**What you should do**
Please restate, exactly as written, the lines running from the beginning of the material through the line that has "R = math.radians" in it.

********************

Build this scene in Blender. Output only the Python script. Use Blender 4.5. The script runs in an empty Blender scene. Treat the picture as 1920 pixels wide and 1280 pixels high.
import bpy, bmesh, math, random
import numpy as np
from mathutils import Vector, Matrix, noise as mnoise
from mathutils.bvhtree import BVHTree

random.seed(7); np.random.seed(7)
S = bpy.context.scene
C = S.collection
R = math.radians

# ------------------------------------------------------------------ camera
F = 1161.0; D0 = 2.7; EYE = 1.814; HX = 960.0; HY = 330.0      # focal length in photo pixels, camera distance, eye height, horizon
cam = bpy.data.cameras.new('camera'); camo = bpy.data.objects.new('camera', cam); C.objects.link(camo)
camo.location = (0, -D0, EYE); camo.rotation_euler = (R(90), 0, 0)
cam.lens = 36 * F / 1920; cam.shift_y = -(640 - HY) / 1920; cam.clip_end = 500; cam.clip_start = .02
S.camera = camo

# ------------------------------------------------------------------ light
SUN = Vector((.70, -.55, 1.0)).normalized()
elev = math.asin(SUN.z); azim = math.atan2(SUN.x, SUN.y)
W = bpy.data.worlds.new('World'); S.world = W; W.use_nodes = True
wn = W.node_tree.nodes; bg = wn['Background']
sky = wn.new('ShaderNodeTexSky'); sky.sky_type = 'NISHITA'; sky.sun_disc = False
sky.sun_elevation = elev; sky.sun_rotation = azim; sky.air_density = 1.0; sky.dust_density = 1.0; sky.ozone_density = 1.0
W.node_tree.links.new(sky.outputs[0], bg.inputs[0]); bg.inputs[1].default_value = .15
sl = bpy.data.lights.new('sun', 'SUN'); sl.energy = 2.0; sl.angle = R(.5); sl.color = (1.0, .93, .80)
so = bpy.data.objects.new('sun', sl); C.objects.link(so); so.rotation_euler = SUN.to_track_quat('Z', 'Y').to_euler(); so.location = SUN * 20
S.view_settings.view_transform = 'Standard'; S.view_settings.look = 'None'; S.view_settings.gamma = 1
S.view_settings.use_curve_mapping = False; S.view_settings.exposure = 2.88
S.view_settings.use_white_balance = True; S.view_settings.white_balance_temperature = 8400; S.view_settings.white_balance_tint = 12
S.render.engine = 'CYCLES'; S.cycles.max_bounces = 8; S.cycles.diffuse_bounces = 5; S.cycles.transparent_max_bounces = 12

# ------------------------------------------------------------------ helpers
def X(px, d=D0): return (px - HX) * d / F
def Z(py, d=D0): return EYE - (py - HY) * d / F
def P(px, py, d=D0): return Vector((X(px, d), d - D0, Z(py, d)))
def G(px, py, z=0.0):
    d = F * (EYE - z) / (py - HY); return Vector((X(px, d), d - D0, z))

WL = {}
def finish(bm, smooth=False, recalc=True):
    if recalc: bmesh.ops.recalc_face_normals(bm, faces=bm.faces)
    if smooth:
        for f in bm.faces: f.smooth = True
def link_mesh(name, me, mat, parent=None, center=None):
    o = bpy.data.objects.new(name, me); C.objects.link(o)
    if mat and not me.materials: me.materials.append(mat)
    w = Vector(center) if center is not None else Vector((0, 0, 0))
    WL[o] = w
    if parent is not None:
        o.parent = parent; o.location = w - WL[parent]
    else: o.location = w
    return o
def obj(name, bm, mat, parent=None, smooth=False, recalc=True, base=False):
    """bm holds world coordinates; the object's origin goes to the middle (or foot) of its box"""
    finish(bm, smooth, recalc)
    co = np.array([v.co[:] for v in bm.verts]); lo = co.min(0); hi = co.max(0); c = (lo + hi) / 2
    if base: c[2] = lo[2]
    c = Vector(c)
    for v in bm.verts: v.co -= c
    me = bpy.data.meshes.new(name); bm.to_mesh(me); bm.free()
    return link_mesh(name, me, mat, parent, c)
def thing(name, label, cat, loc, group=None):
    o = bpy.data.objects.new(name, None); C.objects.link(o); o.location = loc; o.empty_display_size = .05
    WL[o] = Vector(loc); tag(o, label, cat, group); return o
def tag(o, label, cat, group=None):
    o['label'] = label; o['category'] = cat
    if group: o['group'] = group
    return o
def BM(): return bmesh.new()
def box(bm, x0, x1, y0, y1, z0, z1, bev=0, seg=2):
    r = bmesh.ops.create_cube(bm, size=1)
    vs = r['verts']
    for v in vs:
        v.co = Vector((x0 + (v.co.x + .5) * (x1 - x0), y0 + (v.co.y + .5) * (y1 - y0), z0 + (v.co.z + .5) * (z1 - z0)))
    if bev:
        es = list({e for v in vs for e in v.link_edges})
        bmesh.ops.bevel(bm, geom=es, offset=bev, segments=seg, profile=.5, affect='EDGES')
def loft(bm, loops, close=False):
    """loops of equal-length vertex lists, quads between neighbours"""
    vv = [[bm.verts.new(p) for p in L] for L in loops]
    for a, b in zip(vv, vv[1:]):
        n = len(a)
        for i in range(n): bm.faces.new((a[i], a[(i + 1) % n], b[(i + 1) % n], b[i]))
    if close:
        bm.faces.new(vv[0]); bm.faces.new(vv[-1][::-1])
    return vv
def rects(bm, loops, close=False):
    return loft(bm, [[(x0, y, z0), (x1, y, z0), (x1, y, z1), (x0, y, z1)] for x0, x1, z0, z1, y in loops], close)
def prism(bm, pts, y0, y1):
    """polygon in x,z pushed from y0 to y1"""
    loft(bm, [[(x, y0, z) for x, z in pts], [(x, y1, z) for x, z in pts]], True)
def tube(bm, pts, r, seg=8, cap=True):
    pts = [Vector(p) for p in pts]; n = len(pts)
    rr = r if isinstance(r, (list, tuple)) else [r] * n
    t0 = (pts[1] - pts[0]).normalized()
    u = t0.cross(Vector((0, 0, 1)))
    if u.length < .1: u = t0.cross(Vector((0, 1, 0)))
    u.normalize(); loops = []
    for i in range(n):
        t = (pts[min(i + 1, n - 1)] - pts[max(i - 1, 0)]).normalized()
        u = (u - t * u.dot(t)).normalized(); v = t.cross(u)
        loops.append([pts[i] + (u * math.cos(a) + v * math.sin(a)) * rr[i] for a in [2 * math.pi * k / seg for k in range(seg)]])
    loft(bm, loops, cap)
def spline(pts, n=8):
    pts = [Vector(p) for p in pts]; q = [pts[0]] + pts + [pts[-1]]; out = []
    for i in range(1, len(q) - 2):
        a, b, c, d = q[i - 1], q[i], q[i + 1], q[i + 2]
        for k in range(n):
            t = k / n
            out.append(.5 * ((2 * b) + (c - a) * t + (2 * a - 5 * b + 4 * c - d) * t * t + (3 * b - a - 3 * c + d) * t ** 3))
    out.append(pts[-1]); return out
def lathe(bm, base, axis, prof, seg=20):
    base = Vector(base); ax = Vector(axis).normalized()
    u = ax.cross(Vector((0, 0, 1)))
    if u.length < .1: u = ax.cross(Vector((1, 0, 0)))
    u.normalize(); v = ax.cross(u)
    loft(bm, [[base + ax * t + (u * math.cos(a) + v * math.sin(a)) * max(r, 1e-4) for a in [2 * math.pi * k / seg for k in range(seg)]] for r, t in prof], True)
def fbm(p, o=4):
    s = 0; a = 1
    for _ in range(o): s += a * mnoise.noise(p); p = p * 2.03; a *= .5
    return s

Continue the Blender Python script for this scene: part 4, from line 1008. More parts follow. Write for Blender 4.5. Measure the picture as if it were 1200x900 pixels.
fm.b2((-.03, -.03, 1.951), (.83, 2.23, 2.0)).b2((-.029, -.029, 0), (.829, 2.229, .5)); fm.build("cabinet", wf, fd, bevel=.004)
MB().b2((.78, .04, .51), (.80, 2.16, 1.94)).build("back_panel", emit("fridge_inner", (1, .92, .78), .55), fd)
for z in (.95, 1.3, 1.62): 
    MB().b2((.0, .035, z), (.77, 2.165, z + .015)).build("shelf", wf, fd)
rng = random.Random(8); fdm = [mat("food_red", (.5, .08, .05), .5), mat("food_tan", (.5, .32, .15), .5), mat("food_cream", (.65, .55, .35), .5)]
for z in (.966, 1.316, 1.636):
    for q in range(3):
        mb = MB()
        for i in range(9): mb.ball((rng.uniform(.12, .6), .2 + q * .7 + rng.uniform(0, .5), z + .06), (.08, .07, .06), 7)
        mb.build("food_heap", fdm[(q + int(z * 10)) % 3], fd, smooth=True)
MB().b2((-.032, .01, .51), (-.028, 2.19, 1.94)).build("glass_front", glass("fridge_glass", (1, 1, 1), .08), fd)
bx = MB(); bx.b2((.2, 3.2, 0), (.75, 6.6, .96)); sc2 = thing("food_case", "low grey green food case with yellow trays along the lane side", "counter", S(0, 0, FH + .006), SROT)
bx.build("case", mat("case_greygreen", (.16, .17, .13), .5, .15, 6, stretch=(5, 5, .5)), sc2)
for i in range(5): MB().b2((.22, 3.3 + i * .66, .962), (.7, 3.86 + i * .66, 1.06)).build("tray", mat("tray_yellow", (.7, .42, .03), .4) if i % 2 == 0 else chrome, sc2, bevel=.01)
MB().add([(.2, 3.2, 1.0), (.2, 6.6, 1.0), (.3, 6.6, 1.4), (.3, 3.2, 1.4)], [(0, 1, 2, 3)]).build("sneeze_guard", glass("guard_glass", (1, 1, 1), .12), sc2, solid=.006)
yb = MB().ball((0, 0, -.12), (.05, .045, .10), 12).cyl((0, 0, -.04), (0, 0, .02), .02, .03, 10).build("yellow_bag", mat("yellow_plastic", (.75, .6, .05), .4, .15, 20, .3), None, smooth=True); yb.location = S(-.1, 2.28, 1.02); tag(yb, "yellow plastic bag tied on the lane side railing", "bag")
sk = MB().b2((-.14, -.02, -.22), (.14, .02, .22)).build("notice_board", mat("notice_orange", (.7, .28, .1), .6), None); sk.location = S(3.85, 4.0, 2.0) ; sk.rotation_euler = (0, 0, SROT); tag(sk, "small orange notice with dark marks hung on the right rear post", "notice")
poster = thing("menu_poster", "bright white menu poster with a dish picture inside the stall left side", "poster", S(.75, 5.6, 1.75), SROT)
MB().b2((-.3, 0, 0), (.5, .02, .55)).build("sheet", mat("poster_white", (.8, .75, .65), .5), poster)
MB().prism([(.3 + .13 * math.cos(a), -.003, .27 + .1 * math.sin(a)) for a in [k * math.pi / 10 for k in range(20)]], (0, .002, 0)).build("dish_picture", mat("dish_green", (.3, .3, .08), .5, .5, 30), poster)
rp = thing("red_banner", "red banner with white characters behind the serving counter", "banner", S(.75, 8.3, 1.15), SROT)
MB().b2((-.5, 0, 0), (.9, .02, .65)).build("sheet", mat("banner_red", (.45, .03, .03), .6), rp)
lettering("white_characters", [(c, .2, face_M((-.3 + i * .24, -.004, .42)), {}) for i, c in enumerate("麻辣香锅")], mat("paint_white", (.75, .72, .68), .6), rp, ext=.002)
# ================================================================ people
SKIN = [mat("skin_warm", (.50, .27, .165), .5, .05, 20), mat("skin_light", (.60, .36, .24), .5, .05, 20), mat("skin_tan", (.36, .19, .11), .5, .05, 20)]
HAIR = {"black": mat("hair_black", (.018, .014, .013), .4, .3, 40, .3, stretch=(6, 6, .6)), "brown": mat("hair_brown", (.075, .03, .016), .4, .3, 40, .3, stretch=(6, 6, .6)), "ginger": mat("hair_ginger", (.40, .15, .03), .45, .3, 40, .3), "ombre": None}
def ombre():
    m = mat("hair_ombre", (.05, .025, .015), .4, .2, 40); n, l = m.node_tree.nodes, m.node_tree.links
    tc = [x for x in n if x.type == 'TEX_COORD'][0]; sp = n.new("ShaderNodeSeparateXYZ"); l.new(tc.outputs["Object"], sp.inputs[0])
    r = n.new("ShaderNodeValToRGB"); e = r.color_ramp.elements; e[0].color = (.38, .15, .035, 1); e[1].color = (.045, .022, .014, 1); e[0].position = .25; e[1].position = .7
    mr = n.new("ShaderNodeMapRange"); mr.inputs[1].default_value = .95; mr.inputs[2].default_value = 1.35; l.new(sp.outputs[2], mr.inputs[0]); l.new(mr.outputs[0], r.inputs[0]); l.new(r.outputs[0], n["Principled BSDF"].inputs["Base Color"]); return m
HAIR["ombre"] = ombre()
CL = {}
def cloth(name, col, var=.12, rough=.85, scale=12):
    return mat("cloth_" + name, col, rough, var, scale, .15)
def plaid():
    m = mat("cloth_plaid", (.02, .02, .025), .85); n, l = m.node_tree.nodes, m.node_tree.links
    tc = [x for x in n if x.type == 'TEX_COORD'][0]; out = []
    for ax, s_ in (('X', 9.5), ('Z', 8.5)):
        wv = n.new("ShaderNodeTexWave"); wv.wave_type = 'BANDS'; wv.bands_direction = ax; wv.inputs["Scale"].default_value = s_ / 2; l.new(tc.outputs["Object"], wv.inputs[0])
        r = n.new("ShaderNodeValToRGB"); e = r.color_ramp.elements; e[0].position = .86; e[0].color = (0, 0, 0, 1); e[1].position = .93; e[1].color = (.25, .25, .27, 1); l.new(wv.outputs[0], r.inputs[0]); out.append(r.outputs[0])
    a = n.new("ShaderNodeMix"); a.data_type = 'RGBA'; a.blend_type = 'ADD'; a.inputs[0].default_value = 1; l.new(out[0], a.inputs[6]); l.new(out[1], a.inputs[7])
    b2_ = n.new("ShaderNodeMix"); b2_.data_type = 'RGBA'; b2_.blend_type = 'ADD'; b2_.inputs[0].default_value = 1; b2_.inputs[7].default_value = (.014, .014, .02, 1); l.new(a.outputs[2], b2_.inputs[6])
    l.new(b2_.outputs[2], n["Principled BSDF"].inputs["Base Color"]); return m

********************

**The answer**
Build this scene in Blender. Output only the Python script. Use Blender 4.5. The script runs in an empty Blender scene. Treat the picture as 1920 pixels wide and 1280 pixels high.
import bpy, bmesh, math, random
import numpy as np
from mathutils import Vector, Matrix, noise as mnoise
from mathutils.bvhtree import BVHTree

random.seed(7); np.random.seed(7)
S = bpy.context.scene
C = S.collection
R = math.radians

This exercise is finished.